**To be done**
Copy out the data exactly, leaving the pictures behind.

**Data lines**
++++++++++++++++++++

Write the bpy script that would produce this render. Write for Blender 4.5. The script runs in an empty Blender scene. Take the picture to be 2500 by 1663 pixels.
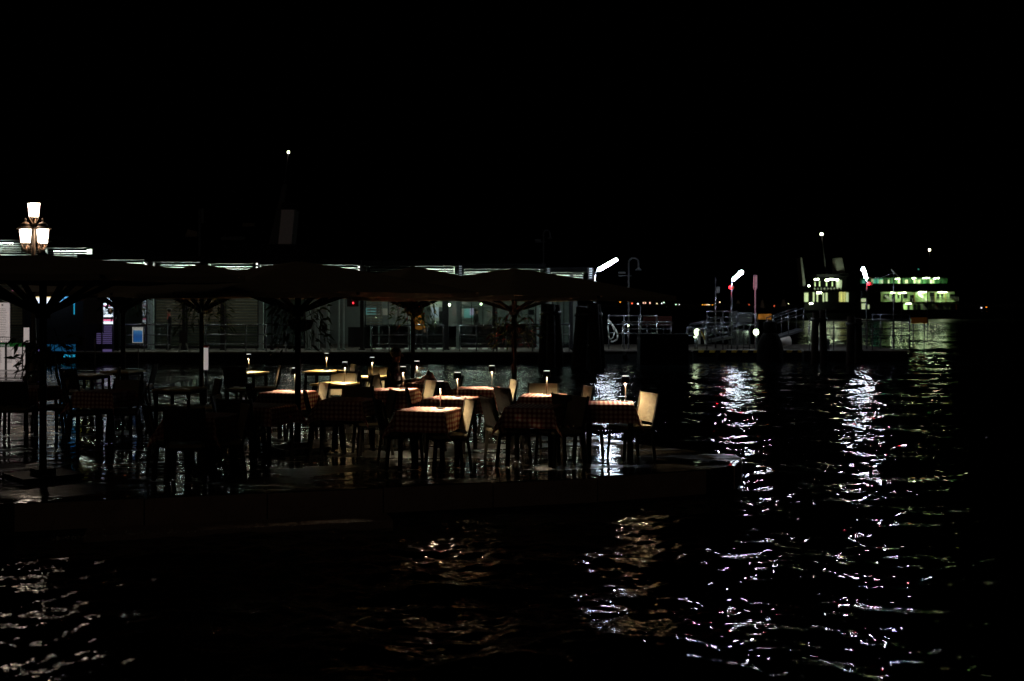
import bpy, math, random
import numpy as np
from mathutils import Vector, Matrix
S = bpy.context.scene
C = S.collection
R = math.radians
random.seed(7)
# ------------------------------------------------------------------ camera, sky, ambient, exposure
H = 2.4                      # eye height above the water
F = 2778.0                   # focal length in pixels of the 2500 px wide photograph (40 mm)
cam = bpy.data.objects.new('camera', bpy.data.cameras.new('camera')); C.objects.link(cam)
cam.location = (0, 0, H); cam.rotation_euler = (R(90), 0, 0)
cam.data.lens = 40; cam.data.sensor_width = 36
cam.data.shift_y = -86.5/2500
cam.data.clip_start = 0.1; cam.data.clip_end = 8000
cam.data.dof.use_dof = True; cam.data.dof.focus_distance = 18; cam.data.dof.aperture_fstop = 1.8
S.camera = cam
W = bpy.data.worlds.new('World'); S.world = W; W.use_nodes = True
nt = W.node_tree; bg = nt.nodes['Background']
sky = nt.nodes.new('ShaderNodeTexSky'); sky.sky_type = 'NISHITA'; sky.sun_disc = False
sky.sun_elevation = R(-5); sky.sun_rotation = R(180)
nt.links.new(sky.outputs[0], bg.inputs[0]); bg.inputs[1].default_value = 0.004
sun = bpy.data.objects.new('town_glow', bpy.data.lights.new('town_glow', 'SUN')); C.objects.link(sun)
sun.data.energy = 0.024; sun.data.angle = R(40); sun.data.color = (1, .78, .55)
sun.rotation_euler = (R(62), 0, R(-28))
S.view_settings.view_transform = 'Standard'; S.view_settings.look = 'None'
S.cycles.use_denoising = True; S.cycles.max_bounces = 6; S.cycles.use_light_tree = True
S.cycles.caustics_reflective = True
S.view_settings.exposure = 0; S.view_settings.gamma = 1; S.view_settings.use_curve_mapping = False

def PX(px, d): return (px-1250)/F*d
def PZ(py, d): return H-(py-745)/F*d
def P(px, py, d): return Vector((PX(px, d), d, PZ(py, d)))
def on(px, py, z):
    d = F*(H-z)/(py-745.0); return Vector((PX(px, d), d, z))
DECK = .33
FLOOR = .47
# ------------------------------------------------------------------ materials
M = {}
def mat(name, col, rough=.6, metal=0, var=.25, scale=8, bump=.15, bscale=40, spec=.5, coat=0):
    m = bpy.data.materials.new(name); m.use_nodes = True; n = m.node_tree.nodes; l = m.node_tree.links
    b = n['Principled BSDF']; b.inputs['Roughness'].default_value = rough; b.inputs['Metallic'].default_value = metal
    b.inputs['Specular IOR Level'].default_value = spec; b.inputs['Coat Weight'].default_value = coat
    tc = n.new('ShaderNodeTexCoord'); nz = n.new('ShaderNodeTexNoise'); nz.inputs['Scale'].default_value = scale; nz.inputs['Detail'].default_value = 5
    l.new(tc.outputs['Object'], nz.inputs['Vector'])
    mx = n.new('ShaderNodeMix'); mx.data_type = 'RGBA'
    mx.inputs[6].default_value = (*[c*(1-var) for c in col], 1); mx.inputs[7].default_value = (*[min(1, c*(1+var)) for c in col], 1)
    l.new(nz.outputs[0], mx.inputs[0]); l.new(mx.outputs[2], b.inputs['Base Color'])
    if bump:
        n2 = n.new('ShaderNodeTexNoise'); n2.inputs['Scale'].default_value = bscale; l.new(tc.outputs['Object'], n2.inputs['Vector'])
        bp = n.new('ShaderNodeBump'); bp.inputs['Strength'].default_value = bump; bp.inputs['Distance'].default_value = .01
        l.new(n2.outputs[0], bp.inputs['Height']); l.new(bp.outputs[0], b.inputs['Normal'])
    M[name] = m; return m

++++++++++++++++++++

**Task output**
Write the bpy script that would produce this render. Write for Blender 4.5. The script runs in an empty Blender scene. Take the picture to be 2500 by 1663 pixels.
import bpy, math, random
import numpy as np
from mathutils import Vector, Matrix
S = bpy.context.scene
C = S.collection
R = math.radians
random.seed(7)
# ------------------------------------------------------------------ camera, sky, ambient, exposure
H = 2.4                      # eye height above the water
F = 2778.0                   # focal length in pixels of the 2500 px wide photograph (40 mm)
cam = bpy.data.objects.new('camera', bpy.data.cameras.new('camera')); C.objects.link(cam)
cam.location = (0, 0, H); cam.rotation_euler = (R(90), 0, 0)
cam.data.lens = 40; cam.data.sensor_width = 36
cam.data.shift_y = -86.5/2500
cam.data.clip_start = 0.1; cam.data.clip_end = 8000
cam.data.dof.use_dof = True; cam.data.dof.focus_distance = 18; cam.data.dof.aperture_fstop = 1.8
S.camera = cam
W = bpy.data.worlds.new('World'); S.world = W; W.use_nodes = True
nt = W.node_tree; bg = nt.nodes['Background']
sky = nt.nodes.new('ShaderNodeTexSky'); sky.sky_type = 'NISHITA'; sky.sun_disc = False
sky.sun_elevation = R(-5); sky.sun_rotation = R(180)
nt.links.new(sky.outputs[0], bg.inputs[0]); bg.inputs[1].default_value = 0.004
sun = bpy.data.objects.new('town_glow', bpy.data.lights.new('town_glow', 'SUN')); C.objects.link(sun)
sun.data.energy = 0.024; sun.data.angle = R(40); sun.data.color = (1, .78, .55)
sun.rotation_euler = (R(62), 0, R(-28))
S.view_settings.view_transform = 'Standard'; S.view_settings.look = 'None'
S.cycles.use_denoising = True; S.cycles.max_bounces = 6; S.cycles.use_light_tree = True
S.cycles.caustics_reflective = True
S.view_settings.exposure = 0; S.view_settings.gamma = 1; S.view_settings.use_curve_mapping = False

def PX(px, d): return (px-1250)/F*d
def PZ(py, d): return H-(py-745)/F*d
def P(px, py, d): return Vector((PX(px, d), d, PZ(py, d)))
def on(px, py, z):
    d = F*(H-z)/(py-745.0); return Vector((PX(px, d), d, z))
DECK = .33
FLOOR = .47
# ------------------------------------------------------------------ materials
M = {}
def mat(name, col, rough=.6, metal=0, var=.25, scale=8, bump=.15, bscale=40, spec=.5, coat=0):
    m = bpy.data.materials.new(name); m.use_nodes = True; n = m.node_tree.nodes; l = m.node_tree.links
    b = n['Principled BSDF']; b.inputs['Roughness'].default_value = rough; b.inputs['Metallic'].default_value = metal
    b.inputs['Specular IOR Level'].default_value = spec; b.inputs['Coat Weight'].default_value = coat
    tc = n.new('ShaderNodeTexCoord'); nz = n.new('ShaderNodeTexNoise'); nz.inputs['Scale'].default_value = scale; nz.inputs['Detail'].default_value = 5
    l.new(tc.outputs['Object'], nz.inputs['Vector'])
    mx = n.new('ShaderNodeMix'); mx.data_type = 'RGBA'
    mx.inputs[6].default_value = (*[c*(1-var) for c in col], 1); mx.inputs[7].default_value = (*[min(1, c*(1+var)) for c in col], 1)
    l.new(nz.outputs[0], mx.inputs[0]); l.new(mx.outputs[2], b.inputs['Base Color'])
    if bump:
        n2 = n.new('ShaderNodeTexNoise'); n2.inputs['Scale'].default_value = bscale; l.new(tc.outputs['Object'], n2.inputs['Vector'])
        bp = n.new('ShaderNodeBump'); bp.inputs['Strength'].default_value = bump; bp.inputs['Distance'].default_value = .01
        l.new(n2.outputs[0], bp.inputs['Height']); l.new(bp.outputs[0], b.inputs['Normal'])
    M[name] = m; return m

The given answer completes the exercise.